В начале войны Линкольн почти ничего не знал о военной теории. Он затребовал все книги по военной науке, какие только могла для него найти Библиотека Конгресса, с большим интересом читая, например, книгу по логистике, написанную человеком, которого впоследствии назначил начальником штаба армии. Он также понимал, какие общепринятые военные догмы XIX века можно игнорировать (например, одержимость захватом городов), а какие новые идеи следует принять (уничтожение армии противника и подавление его воли к борьбе).
«Я давно придерживаюсь мнения, что к концу войны, — говорил генерал Уильям Фэррер Смит, — мистер Линкольн превосходил своих генералов в понимании эффекта стратегических маневров и того, как надлежит доводить победы до логического завершения». Со временем он стал мудрейшим стратегом эпохи, видя путь к триумфу так же ясно, как Улисс Грант. Линкольн, безусловно, лучше понимал, что стоит на кону, чем его противник Джефферсон Дэвис, хотя Дэвис был военным министром и окончил Вест-Пойнт одним из лучших в своем выпуске [270].

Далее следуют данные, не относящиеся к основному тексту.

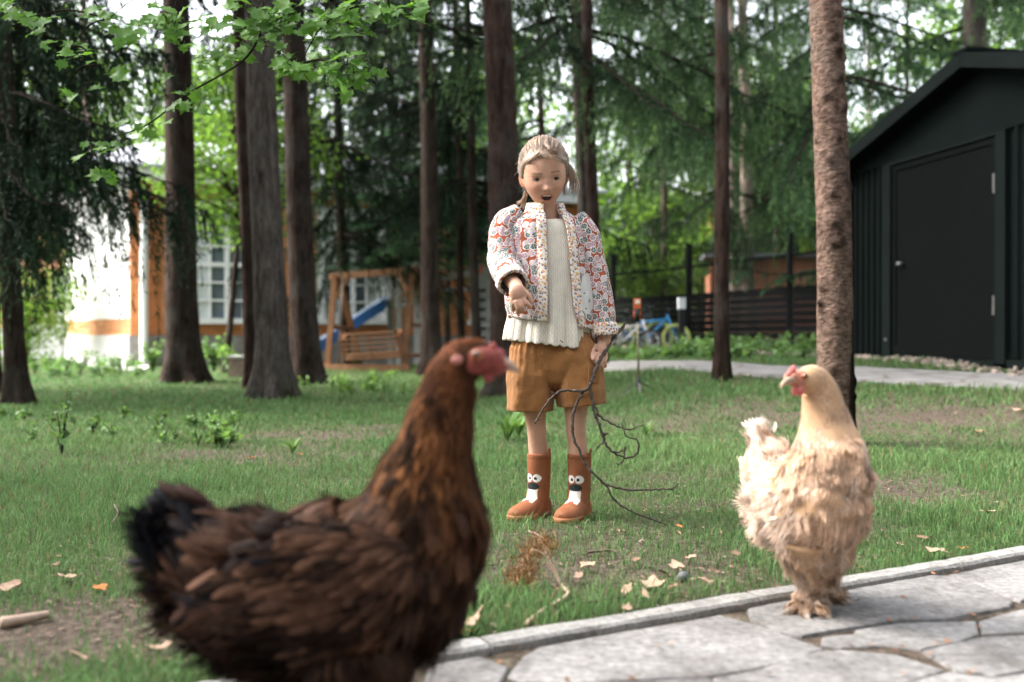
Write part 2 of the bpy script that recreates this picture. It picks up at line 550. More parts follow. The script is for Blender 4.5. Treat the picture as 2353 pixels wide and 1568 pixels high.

Война есть продолжение политики иными средствами, как незадолго до того сформулировал Клаузевиц, и эти идеи проникли в жадный до знаний, вечно любопытный ум Линкольна. «Прокламация об освобождении рабов» стала величайшим проявлением государственной мудрости того столетия, если не тысячелетия. Так Линкольн блестяще перенес политику в плоскость войны, а войну — в плоскость политики. Линкольн привязал документ к победе на поле боя: он заявил, что указ — военная мера, которая вступит в силу 1 января следующего года, лишь если Юг к тому времени не прекратит свой незаконный мятеж [271].
«Окруженный разного рода противоречивыми требованиями, предателями, нерешительными, робкими людьми, представителями пограничных штатов и свободных штатов, радикальными аболиционистами и консерваторами, — писала о Линкольне Гарриет Бичер-Стоу, — он выслушивал каждого, взвешивал слова каждого, ждал, наблюдал, уступал то здесь, то там, но в главном сохранял одну неизменную, четкую цель и вел к ней корабль нации».
Он двигался от точки к точке, всегда стремясь не просто к победе в войне, а к прочному миру, пытаясь спасти Союз и превратить его в нечто стоящее спасения. Его план Реконструкции [272] основывался как на справедливости, так и на примирении. Он намеревался быть милосердным. Двигаться вперед. Сдержать обещания, данные в Прокламации об освобождении. Он позволил бы мятежникам вернуться домой; он перевязал бы раны нации и позаботился бы о ее вдовах и сиротах. «Мы обязаны сказать о президенте, — писал его государственный секретарь, — что его великодушие почти сверхчеловеческое».